→ WHAT THE TASK REQUIRES: Your task is to transcribe, without alteration, the lines from the top of the material below through the line bearing "VX1).done('end_bar', M['alu'], vent)", inclusive.

######

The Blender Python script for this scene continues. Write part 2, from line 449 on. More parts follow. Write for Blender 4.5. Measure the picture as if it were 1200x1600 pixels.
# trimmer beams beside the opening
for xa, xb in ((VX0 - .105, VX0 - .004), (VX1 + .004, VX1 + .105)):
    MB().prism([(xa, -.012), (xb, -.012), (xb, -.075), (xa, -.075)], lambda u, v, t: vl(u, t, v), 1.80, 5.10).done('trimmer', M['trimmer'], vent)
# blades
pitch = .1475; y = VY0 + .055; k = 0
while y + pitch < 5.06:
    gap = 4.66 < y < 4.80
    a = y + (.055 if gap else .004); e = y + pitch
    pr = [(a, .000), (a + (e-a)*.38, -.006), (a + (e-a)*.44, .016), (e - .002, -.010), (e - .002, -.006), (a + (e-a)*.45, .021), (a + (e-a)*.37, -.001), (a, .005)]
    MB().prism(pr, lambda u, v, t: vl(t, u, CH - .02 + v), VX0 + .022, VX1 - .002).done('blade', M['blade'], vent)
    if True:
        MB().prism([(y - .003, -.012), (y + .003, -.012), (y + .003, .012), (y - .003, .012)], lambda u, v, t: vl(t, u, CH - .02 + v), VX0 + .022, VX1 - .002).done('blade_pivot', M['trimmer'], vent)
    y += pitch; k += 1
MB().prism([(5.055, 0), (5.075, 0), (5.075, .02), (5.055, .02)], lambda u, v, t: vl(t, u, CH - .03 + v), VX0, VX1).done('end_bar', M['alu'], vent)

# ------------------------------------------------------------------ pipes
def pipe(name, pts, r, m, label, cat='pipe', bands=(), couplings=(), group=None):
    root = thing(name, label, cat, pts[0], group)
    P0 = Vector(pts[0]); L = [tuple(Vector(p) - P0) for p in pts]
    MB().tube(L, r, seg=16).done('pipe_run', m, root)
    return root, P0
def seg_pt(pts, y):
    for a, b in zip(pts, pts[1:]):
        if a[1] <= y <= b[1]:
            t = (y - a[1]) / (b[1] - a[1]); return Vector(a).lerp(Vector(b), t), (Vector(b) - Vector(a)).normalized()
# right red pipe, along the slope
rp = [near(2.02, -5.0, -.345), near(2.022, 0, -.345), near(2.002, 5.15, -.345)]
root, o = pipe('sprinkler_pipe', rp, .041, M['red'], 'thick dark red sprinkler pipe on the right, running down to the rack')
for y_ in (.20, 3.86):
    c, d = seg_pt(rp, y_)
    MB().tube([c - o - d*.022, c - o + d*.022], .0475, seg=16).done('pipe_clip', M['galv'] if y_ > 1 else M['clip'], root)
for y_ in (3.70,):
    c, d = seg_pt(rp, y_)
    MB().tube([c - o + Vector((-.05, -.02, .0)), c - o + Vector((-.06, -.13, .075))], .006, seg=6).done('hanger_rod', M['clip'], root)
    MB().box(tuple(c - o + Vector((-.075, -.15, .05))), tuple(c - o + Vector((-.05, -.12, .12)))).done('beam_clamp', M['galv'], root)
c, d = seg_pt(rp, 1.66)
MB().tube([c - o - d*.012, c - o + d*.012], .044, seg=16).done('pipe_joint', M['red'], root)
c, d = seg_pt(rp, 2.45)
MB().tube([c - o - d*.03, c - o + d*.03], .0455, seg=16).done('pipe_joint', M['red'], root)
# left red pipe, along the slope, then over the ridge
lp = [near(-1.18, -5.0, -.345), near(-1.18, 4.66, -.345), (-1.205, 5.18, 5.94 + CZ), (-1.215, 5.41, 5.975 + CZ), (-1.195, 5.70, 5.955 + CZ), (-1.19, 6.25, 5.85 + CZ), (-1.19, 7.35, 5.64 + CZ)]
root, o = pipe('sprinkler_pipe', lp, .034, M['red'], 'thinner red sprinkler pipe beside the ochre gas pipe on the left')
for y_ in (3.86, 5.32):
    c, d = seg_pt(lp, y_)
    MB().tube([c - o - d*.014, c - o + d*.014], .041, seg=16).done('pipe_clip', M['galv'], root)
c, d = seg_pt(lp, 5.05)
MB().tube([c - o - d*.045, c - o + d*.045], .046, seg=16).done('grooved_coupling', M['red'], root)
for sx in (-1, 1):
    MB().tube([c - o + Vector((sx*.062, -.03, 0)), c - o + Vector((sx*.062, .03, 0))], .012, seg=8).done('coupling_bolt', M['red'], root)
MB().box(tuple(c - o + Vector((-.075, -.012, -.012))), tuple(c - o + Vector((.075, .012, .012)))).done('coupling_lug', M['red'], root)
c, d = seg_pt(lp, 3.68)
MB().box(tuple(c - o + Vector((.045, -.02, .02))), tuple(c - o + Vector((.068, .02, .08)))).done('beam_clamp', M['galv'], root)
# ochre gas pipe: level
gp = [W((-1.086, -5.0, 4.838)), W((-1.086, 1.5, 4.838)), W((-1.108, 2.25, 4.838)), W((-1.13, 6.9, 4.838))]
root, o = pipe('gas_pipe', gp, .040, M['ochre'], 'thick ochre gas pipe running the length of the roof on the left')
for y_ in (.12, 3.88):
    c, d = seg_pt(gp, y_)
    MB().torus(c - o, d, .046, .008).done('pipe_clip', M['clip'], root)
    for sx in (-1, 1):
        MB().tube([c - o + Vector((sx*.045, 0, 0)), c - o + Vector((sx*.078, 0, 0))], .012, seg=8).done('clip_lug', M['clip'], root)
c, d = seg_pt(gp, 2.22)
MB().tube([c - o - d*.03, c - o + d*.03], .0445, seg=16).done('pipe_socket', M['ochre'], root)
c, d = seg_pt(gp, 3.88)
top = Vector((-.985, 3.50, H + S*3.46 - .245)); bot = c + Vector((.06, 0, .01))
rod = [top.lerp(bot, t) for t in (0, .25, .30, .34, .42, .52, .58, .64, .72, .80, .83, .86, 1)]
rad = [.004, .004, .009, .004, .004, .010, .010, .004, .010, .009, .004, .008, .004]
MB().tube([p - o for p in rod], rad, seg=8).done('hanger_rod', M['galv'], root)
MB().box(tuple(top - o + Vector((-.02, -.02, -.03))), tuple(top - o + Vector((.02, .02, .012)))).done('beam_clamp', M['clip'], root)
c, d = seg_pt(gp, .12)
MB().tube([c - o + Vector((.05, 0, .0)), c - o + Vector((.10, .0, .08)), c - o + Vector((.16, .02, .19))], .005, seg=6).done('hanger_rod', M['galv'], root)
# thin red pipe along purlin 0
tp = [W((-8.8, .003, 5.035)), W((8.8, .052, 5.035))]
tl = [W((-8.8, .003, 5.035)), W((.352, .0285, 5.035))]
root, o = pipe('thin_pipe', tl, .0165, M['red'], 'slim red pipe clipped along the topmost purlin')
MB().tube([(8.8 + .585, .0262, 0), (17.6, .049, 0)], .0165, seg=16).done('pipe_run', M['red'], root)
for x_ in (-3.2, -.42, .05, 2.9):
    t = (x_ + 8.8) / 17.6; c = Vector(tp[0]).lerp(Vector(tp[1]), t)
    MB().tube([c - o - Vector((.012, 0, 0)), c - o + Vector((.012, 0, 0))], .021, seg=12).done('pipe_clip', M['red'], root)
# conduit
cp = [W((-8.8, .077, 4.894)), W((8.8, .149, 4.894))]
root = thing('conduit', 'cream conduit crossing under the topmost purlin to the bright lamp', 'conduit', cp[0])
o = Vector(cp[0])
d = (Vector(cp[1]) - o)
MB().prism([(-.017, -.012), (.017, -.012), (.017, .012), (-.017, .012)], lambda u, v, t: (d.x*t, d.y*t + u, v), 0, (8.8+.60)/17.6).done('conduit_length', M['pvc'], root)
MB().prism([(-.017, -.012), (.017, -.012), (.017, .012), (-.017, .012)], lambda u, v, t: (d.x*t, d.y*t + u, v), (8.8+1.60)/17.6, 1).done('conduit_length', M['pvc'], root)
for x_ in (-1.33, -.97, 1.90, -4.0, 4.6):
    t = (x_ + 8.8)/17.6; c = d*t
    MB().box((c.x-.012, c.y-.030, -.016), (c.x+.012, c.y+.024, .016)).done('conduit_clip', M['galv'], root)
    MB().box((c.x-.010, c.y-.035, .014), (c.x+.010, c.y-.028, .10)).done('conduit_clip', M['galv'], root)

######

→ COMPLETE ANSWER:
The Blender Python script for this scene continues. Write part 2, from line 449 on. More parts follow. Write for Blender 4.5. Measure the picture as if it were 1200x1600 pixels.
# trimmer beams beside the opening
for xa, xb in ((VX0 - .105, VX0 - .004), (VX1 + .004, VX1 + .105)):
    MB().prism([(xa, -.012), (xb, -.012), (xb, -.075), (xa, -.075)], lambda u, v, t: vl(u, t, v), 1.80, 5.10).done('trimmer', M['trimmer'], vent)
# blades
pitch = .1475; y = VY0 + .055; k = 0
while y + pitch < 5.06:
    gap = 4.66 < y < 4.80
    a = y + (.055 if gap else .004); e = y + pitch
    pr = [(a, .000), (a + (e-a)*.38, -.006), (a + (e-a)*.44, .016), (e - .002, -.010), (e - .002, -.006), (a + (e-a)*.45, .021), (a + (e-a)*.37, -.001), (a, .005)]
    MB().prism(pr, lambda u, v, t: vl(t, u, CH - .02 + v), VX0 + .022, VX1 - .002).done('blade', M['blade'], vent)
    if True:
        MB().prism([(y - .003, -.012), (y + .003, -.012), (y + .003, .012), (y - .003, .012)], lambda u, v, t: vl(t, u, CH - .02 + v), VX0 + .022, VX1 - .002).done('blade_pivot', M['trimmer'], vent)
    y += pitch; k += 1
MB().prism([(5.055, 0), (5.075, 0), (5.075, .02), (5.055, .02)], lambda u, v, t: vl(t, u, CH - .03 + v), VX0, VX1).done('end_bar', M['alu'], vent)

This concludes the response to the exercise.